Regret
What percentage of judges have ever regretted a ruling?

By Anna-Leigh Firth

By Anna-Leigh Firth

Our November Question of the Month asked NJC alumni if they have ever regretted one of their rulings. Nearly 80 percent of the 464 judges who responded said yes.

“Anyone who says he/she hasn’t is not being completely honest with themselves,” commented one judge anonymously, as was most often the case.

Judges bear the burden of trying to balance the rights of the accused against the responsibility to protect the general public and potential victims. Some shared haunting outcomes.

“I sentenced a young man to rehab and released him from jail,” recalled another judge.  “He was to report the next morning to the rehab center. He murdered another young man that evening. While I recognize that the murder was no fault of mine, I do regret releasing the young man.”

Another judge, who revealed a residence of Indiana but not a name, also grimly recalled, “In the last year, I have released three criminal defendants from jail on their own recognizance. All three overdosed and died within three days.”

Some judges tied regrets to emotions.

“I sentenced a defendant to five years in prison, and if I had to do it over again, I would have sentenced him to three.
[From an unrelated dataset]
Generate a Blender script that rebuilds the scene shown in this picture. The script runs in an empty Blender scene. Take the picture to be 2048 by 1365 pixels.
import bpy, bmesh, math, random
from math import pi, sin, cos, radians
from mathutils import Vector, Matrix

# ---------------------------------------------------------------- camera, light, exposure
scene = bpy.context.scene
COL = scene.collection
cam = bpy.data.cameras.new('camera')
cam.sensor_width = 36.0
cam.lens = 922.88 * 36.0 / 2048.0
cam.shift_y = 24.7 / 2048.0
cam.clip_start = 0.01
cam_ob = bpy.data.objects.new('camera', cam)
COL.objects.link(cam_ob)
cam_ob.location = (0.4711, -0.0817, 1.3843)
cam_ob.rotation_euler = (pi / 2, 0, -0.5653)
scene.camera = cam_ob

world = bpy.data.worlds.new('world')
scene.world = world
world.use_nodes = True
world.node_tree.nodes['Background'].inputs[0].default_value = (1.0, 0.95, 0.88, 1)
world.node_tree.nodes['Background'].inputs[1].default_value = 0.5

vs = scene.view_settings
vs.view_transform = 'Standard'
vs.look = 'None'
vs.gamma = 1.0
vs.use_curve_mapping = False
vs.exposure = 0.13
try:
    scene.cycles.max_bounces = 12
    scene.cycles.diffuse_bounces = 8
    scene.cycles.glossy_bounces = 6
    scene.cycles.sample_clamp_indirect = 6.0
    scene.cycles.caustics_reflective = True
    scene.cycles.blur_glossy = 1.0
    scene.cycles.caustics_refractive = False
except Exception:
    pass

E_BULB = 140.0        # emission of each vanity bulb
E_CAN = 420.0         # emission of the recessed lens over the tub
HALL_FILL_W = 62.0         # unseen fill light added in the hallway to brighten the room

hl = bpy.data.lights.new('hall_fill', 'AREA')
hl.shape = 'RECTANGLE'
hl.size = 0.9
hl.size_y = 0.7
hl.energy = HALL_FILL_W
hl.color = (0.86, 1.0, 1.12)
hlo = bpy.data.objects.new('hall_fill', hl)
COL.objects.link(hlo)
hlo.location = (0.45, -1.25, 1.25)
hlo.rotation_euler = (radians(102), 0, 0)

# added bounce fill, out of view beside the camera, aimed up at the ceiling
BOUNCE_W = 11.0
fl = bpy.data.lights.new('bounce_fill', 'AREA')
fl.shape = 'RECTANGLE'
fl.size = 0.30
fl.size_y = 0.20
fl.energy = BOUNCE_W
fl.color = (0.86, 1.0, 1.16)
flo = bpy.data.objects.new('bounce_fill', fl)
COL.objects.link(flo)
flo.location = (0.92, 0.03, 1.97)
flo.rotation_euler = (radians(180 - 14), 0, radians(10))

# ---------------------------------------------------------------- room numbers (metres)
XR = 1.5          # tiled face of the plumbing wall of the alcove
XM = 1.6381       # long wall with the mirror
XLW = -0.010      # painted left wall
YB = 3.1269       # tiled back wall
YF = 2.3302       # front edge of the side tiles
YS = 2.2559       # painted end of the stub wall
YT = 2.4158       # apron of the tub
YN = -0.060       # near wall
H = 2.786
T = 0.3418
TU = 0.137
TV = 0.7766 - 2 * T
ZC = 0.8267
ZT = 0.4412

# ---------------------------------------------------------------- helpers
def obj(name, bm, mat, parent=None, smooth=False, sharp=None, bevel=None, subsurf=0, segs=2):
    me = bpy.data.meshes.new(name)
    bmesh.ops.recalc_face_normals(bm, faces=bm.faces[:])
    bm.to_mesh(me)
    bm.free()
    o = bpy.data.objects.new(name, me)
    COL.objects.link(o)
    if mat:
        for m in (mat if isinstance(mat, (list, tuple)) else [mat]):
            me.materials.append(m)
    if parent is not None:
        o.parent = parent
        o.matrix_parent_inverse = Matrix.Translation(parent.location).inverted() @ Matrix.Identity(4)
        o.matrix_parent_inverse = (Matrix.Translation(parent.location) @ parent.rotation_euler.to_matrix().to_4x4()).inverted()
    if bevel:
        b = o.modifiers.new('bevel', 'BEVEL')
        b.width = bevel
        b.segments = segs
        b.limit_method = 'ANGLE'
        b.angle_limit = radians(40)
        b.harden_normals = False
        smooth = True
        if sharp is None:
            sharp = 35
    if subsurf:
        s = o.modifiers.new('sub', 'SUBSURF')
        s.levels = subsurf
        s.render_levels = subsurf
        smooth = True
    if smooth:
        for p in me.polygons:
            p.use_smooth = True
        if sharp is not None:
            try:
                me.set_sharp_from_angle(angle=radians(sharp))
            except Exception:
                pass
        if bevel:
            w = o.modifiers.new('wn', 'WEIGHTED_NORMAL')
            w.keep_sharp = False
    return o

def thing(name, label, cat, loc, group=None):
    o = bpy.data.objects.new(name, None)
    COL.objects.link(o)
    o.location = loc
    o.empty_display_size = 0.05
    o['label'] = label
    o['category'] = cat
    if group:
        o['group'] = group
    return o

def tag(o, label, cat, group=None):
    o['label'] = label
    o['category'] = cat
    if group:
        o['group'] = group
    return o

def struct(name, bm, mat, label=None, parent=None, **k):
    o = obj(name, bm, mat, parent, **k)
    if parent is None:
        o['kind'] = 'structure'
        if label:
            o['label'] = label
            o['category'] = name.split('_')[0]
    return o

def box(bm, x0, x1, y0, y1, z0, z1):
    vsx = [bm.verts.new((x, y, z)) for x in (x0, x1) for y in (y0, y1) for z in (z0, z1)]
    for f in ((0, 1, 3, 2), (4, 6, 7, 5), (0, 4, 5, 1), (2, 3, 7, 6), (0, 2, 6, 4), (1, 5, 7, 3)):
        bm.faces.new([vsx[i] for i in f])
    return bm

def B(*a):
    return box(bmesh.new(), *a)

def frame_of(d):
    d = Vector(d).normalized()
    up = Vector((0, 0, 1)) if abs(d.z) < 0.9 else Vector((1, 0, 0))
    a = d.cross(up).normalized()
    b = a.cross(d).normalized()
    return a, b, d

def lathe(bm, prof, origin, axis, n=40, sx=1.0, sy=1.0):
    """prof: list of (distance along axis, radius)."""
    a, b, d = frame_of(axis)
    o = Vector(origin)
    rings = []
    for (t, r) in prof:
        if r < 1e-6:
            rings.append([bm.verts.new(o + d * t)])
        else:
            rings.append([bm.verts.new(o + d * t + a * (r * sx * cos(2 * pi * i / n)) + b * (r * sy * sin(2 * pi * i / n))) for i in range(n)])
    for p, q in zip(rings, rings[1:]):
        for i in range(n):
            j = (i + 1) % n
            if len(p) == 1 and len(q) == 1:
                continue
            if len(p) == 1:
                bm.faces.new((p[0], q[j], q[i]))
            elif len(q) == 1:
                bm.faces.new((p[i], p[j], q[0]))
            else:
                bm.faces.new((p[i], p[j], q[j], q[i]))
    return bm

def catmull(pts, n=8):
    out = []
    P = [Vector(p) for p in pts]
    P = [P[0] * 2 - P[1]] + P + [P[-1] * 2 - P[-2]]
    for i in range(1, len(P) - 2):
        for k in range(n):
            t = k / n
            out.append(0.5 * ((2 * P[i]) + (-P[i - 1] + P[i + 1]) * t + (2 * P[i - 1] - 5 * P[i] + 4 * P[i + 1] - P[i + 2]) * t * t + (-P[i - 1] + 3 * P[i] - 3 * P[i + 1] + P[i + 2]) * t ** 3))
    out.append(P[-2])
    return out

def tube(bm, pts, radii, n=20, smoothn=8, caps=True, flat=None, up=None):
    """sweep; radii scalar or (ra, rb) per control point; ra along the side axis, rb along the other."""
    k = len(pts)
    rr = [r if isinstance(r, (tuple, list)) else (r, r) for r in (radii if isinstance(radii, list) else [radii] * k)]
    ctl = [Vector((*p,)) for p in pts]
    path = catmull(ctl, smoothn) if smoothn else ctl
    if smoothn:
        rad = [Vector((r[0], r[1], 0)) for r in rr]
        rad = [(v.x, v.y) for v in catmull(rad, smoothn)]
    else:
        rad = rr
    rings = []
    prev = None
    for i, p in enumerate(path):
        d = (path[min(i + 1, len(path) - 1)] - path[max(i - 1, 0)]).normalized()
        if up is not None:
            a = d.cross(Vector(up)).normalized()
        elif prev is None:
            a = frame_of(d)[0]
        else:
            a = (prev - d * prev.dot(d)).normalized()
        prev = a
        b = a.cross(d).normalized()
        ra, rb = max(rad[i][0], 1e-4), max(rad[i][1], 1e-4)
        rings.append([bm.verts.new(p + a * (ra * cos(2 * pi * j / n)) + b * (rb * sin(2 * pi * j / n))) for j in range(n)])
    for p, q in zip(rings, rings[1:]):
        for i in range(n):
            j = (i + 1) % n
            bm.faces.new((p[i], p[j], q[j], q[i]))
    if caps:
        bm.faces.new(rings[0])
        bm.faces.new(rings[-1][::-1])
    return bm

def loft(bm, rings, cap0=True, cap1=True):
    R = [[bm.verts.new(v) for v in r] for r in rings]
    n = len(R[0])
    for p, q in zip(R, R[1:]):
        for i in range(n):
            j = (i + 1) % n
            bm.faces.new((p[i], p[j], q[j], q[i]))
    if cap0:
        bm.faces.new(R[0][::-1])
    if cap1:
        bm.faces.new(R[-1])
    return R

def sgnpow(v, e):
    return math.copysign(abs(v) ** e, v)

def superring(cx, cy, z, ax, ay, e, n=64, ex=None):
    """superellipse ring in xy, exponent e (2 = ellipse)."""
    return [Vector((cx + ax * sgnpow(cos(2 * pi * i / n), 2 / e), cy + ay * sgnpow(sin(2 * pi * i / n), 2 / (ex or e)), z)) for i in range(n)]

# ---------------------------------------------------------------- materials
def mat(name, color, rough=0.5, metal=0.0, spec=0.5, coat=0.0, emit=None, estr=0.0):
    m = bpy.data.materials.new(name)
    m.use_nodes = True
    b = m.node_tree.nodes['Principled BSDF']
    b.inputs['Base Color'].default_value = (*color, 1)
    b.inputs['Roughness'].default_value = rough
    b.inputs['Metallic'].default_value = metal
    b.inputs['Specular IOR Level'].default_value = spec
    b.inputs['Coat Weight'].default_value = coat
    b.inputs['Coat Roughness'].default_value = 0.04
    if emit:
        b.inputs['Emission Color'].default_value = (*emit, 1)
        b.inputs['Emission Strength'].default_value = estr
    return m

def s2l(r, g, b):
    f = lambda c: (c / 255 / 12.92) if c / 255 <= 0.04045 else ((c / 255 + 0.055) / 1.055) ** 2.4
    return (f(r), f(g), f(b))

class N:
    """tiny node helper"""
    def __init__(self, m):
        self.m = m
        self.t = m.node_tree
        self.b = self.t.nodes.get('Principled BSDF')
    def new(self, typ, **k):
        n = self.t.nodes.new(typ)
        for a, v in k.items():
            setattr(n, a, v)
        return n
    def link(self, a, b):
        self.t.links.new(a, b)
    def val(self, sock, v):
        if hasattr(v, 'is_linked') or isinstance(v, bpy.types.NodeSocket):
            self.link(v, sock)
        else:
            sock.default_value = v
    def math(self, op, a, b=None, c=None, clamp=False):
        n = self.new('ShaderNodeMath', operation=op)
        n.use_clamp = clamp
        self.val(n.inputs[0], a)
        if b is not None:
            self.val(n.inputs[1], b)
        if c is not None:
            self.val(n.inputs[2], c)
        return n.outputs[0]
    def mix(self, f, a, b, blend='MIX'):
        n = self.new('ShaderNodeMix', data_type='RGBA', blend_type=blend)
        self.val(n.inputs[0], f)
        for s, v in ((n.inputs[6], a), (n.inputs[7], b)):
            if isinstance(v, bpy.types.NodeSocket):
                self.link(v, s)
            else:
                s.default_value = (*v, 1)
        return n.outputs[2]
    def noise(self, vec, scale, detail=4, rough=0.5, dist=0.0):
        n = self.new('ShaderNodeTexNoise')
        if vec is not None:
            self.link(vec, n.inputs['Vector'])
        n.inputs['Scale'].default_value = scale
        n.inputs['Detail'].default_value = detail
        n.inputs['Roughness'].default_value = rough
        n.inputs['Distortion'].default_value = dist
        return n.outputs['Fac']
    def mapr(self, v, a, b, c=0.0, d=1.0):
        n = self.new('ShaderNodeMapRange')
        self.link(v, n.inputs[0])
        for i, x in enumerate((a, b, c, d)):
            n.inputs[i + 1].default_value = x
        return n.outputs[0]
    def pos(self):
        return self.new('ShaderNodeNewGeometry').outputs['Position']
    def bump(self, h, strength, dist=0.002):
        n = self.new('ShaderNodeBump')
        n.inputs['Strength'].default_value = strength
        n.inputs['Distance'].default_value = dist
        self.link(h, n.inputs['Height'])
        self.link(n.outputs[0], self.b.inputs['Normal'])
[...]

I was influenced a bit too much by an emotional argument.”

Wrote another: “I’ve regretted many rulings I’ve had to make – not because they were wrong but because I knew the penalty, which was required by law, would cause hardship for a family.”

Several judges said they regretted rulings that they knew were correct according to the law but left them feeling dissatisfied with the result.

“I feel that I’ve always taken the time and care necessary to rule in the way I think is correct at the time. So I don’t regret any rulings in that sense,” wrote one judge. “But I have regretted having to write many orders denying people needed benefits because they couldn’t present their cases properly or because they lacked the wherewithal to gather the needed evidence. Or dismissing cases on ‘technicalities.’ Or, in one case, giving a large financial award to someone who, in my heart of hearts, I wish wouldn’t have gotten that award.

“Sometimes, despite my best efforts to give everyone a fair opportunity to present his or her case, the law makes me rule in ways I wish I didn’t have to.”

Another judge, however, emphasized the importance of separating one’s personal feelings from a decision. The judge cited President John Adams’ famous declaration, “We are a nation of laws, not of men.”

“Without the Rule of Law, decisions become arbitrary,” the judge wrote. “It concerns me when trial judges simply stop enforcing a law or, worse yet, rule in a way that is contrary to a law because they disagree with it. If we are truly a ‘nation of laws, not of men,’ we do not have the discretion to do this. Yes, there are bad laws. But the way to get a bad law changed is to enforce it until society and legislative bodies recognize it is bad and change it.”

Several judges simply said that regret is counterproductive for a judge.

“Never look back,” stated one.

“Make the decision and put the file away,” said an anonymous state trial judge, adding ruefully, “There are three people (or more) at the statehouse who are more than willing to review your work.”

* Each month the College emails an informal, non-scientific one-question survey to its more than 12,000 judicial alumni in the United States and abroad. The results, summarized in the NJC’s Judicial Edge Today, are not intended to be characterized as conclusive research findings.